Print the listing below in its entirety, character for character.

Data segment
start

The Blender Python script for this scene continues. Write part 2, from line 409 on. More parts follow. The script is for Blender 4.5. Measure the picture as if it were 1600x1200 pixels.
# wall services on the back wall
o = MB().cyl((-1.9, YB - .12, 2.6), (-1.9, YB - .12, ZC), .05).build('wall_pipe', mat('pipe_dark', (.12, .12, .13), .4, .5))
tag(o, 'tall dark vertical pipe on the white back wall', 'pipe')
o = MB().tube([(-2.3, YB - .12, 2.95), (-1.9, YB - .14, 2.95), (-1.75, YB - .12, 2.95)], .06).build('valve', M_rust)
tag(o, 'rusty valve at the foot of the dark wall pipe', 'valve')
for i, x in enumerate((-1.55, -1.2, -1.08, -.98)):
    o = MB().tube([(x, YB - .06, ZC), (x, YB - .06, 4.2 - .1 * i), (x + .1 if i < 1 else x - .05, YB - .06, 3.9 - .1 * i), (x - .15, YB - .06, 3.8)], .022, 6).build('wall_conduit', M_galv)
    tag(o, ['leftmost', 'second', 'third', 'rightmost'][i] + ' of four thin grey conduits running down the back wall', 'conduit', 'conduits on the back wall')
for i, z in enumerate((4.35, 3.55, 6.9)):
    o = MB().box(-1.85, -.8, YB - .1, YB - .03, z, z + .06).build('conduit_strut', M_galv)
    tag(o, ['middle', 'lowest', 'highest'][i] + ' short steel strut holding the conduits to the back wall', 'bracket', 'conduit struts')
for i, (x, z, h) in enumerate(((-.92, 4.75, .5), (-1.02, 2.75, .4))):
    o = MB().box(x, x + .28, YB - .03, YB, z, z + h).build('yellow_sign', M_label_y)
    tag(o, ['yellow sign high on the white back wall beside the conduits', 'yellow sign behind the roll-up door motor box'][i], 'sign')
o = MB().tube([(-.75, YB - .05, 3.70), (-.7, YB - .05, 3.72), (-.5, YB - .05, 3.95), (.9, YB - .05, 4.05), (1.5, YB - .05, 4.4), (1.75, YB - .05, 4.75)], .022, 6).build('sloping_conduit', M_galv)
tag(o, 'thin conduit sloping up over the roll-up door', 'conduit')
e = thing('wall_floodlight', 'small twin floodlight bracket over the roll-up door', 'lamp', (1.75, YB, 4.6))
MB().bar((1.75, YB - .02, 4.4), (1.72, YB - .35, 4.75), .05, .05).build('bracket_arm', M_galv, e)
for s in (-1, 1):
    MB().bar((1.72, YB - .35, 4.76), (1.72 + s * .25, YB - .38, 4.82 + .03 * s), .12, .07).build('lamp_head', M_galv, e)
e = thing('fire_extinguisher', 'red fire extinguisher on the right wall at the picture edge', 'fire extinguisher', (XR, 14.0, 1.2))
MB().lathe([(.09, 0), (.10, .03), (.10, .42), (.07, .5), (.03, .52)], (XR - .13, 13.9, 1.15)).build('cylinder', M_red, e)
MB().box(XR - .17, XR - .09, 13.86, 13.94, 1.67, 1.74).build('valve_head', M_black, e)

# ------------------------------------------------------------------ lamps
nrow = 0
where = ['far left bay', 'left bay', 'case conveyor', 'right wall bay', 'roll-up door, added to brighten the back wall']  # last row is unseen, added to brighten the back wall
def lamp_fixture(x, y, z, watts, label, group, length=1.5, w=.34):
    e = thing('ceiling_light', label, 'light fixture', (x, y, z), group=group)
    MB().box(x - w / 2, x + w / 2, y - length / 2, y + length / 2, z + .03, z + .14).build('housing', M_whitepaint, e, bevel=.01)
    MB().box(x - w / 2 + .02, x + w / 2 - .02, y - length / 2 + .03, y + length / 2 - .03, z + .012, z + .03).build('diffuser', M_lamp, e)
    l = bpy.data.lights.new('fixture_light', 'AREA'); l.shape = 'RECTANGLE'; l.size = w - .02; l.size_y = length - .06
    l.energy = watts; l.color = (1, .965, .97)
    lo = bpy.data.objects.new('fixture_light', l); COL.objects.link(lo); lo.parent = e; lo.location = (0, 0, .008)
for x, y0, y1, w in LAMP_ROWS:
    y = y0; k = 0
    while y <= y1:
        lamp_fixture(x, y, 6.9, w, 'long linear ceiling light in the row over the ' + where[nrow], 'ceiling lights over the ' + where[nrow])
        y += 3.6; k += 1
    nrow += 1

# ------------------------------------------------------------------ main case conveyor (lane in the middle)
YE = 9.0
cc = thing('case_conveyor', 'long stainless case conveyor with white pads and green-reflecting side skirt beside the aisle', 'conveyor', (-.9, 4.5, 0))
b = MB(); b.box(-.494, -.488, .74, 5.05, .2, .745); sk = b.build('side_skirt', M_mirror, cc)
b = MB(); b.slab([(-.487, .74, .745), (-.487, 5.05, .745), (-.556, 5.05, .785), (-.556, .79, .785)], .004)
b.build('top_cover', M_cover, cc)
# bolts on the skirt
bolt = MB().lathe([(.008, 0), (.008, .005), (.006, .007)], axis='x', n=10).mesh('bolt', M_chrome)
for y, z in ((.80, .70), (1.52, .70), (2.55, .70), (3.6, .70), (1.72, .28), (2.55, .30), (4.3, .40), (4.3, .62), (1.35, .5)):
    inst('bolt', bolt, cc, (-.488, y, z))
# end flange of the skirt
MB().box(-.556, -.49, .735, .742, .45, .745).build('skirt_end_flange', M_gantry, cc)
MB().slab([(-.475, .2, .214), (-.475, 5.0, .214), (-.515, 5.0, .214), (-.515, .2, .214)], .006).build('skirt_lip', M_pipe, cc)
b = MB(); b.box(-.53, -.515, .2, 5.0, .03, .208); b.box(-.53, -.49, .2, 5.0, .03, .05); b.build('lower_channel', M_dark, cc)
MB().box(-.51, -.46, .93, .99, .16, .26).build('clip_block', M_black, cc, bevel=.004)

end

Problem solution
The Blender Python script for this scene continues. Write part 2, from line 409 on. More parts follow. The script is for Blender 4.5. Measure the picture as if it were 1600x1200 pixels.
# wall services on the back wall
o = MB().cyl((-1.9, YB - .12, 2.6), (-1.9, YB - .12, ZC), .05).build('wall_pipe', mat('pipe_dark', (.12, .12, .13), .4, .5))
tag(o, 'tall dark vertical pipe on the white back wall', 'pipe')
o = MB().tube([(-2.3, YB - .12, 2.95), (-1.9, YB - .14, 2.95), (-1.75, YB - .12, 2.95)], .06).build('valve', M_rust)
tag(o, 'rusty valve at the foot of the dark wall pipe', 'valve')
for i, x in enumerate((-1.55, -1.2, -1.08, -.98)):
    o = MB().tube([(x, YB - .06, ZC), (x, YB - .06, 4.2 - .1 * i), (x + .1 if i < 1 else x - .05, YB - .06, 3.9 - .1 * i), (x - .15, YB - .06, 3.8)], .022, 6).build('wall_conduit', M_galv)
    tag(o, ['leftmost', 'second', 'third', 'rightmost'][i] + ' of four thin grey conduits running down the back wall', 'conduit', 'conduits on the back wall')
for i, z in enumerate((4.35, 3.55, 6.9)):
    o = MB().box(-1.85, -.8, YB - .1, YB - .03, z, z + .06).build('conduit_strut', M_galv)
    tag(o, ['middle', 'lowest', 'highest'][i] + ' short steel strut holding the conduits to the back wall', 'bracket', 'conduit struts')
for i, (x, z, h) in enumerate(((-.92, 4.75, .5), (-1.02, 2.75, .4))):
    o = MB().box(x, x + .28, YB - .03, YB, z, z + h).build('yellow_sign', M_label_y)
    tag(o, ['yellow sign high on the white back wall beside the conduits', 'yellow sign behind the roll-up door motor box'][i], 'sign')
o = MB().tube([(-.75, YB - .05, 3.70), (-.7, YB - .05, 3.72), (-.5, YB - .05, 3.95), (.9, YB - .05, 4.05), (1.5, YB - .05, 4.4), (1.75, YB - .05, 4.75)], .022, 6).build('sloping_conduit', M_galv)
tag(o, 'thin conduit sloping up over the roll-up door', 'conduit')
e = thing('wall_floodlight', 'small twin floodlight bracket over the roll-up door', 'lamp', (1.75, YB, 4.6))
MB().bar((1.75, YB - .02, 4.4), (1.72, YB - .35, 4.75), .05, .05).build('bracket_arm', M_galv, e)
for s in (-1, 1):
    MB().bar((1.72, YB - .35, 4.76), (1.72 + s * .25, YB - .38, 4.82 + .03 * s), .12, .07).build('lamp_head', M_galv, e)
e = thing('fire_extinguisher', 'red fire extinguisher on the right wall at the picture edge', 'fire extinguisher', (XR, 14.0, 1.2))
MB().lathe([(.09, 0), (.10, .03), (.10, .42), (.07, .5), (.03, .52)], (XR - .13, 13.9, 1.15)).build('cylinder', M_red, e)
MB().box(XR - .17, XR - .09, 13.86, 13.94, 1.67, 1.74).build('valve_head', M_black, e)

# ------------------------------------------------------------------ lamps
nrow = 0
where = ['far left bay', 'left bay', 'case conveyor', 'right wall bay', 'roll-up door, added to brighten the back wall']  # last row is unseen, added to brighten the back wall
def lamp_fixture(x, y, z, watts, label, group, length=1.5, w=.34):
    e = thing('ceiling_light', label, 'light fixture', (x, y, z), group=group)
    MB().box(x - w / 2, x + w / 2, y - length / 2, y + length / 2, z + .03, z + .14).build('housing', M_whitepaint, e, bevel=.01)
    MB().box(x - w / 2 + .02, x + w / 2 - .02, y - length / 2 + .03, y + length / 2 - .03, z + .012, z + .03).build('diffuser', M_lamp, e)
    l = bpy.data.lights.new('fixture_light', 'AREA'); l.shape = 'RECTANGLE'; l.size = w - .02; l.size_y = length - .06
    l.energy = watts; l.color = (1, .965, .97)
    lo = bpy.data.objects.new('fixture_light', l); COL.objects.link(lo); lo.parent = e; lo.location = (0, 0, .008)
for x, y0, y1, w in LAMP_ROWS:
    y = y0; k = 0
    while y <= y1:
        lamp_fixture(x, y, 6.9, w, 'long linear ceiling light in the row over the ' + where[nrow], 'ceiling lights over the ' + where[nrow])
        y += 3.6; k += 1
    nrow += 1

# ------------------------------------------------------------------ main case conveyor (lane in the middle)
YE = 9.0
cc = thing('case_conveyor', 'long stainless case conveyor with white pads and green-reflecting side skirt beside the aisle', 'conveyor', (-.9, 4.5, 0))
b = MB(); b.box(-.494, -.488, .74, 5.05, .2, .745); sk = b.build('side_skirt', M_mirror, cc)
b = MB(); b.slab([(-.487, .74, .745), (-.487, 5.05, .745), (-.556, 5.05, .785), (-.556, .79, .785)], .004)
b.build('top_cover', M_cover, cc)
# bolts on the skirt
bolt = MB().lathe([(.008, 0), (.008, .005), (.006, .007)], axis='x', n=10).mesh('bolt', M_chrome)
for y, z in ((.80, .70), (1.52, .70), (2.55, .70), (3.6, .70), (1.72, .28), (2.55, .30), (4.3, .40), (4.3, .62), (1.35, .5)):
    inst('bolt', bolt, cc, (-.488, y, z))
# end flange of the skirt
MB().box(-.556, -.49, .735, .742, .45, .745).build('skirt_end_flange', M_gantry, cc)
MB().slab([(-.475, .2, .214), (-.475, 5.0, .214), (-.515, 5.0, .214), (-.515, .2, .214)], .006).build('skirt_lip', M_pipe, cc)
b = MB(); b.box(-.53, -.515, .2, 5.0, .03, .208); b.box(-.53, -.49, .2, 5.0, .03, .05); b.build('lower_channel', M_dark, cc)
MB().box(-.51, -.46, .93, .99, .16, .26).build('clip_block', M_black, cc, bevel=.004)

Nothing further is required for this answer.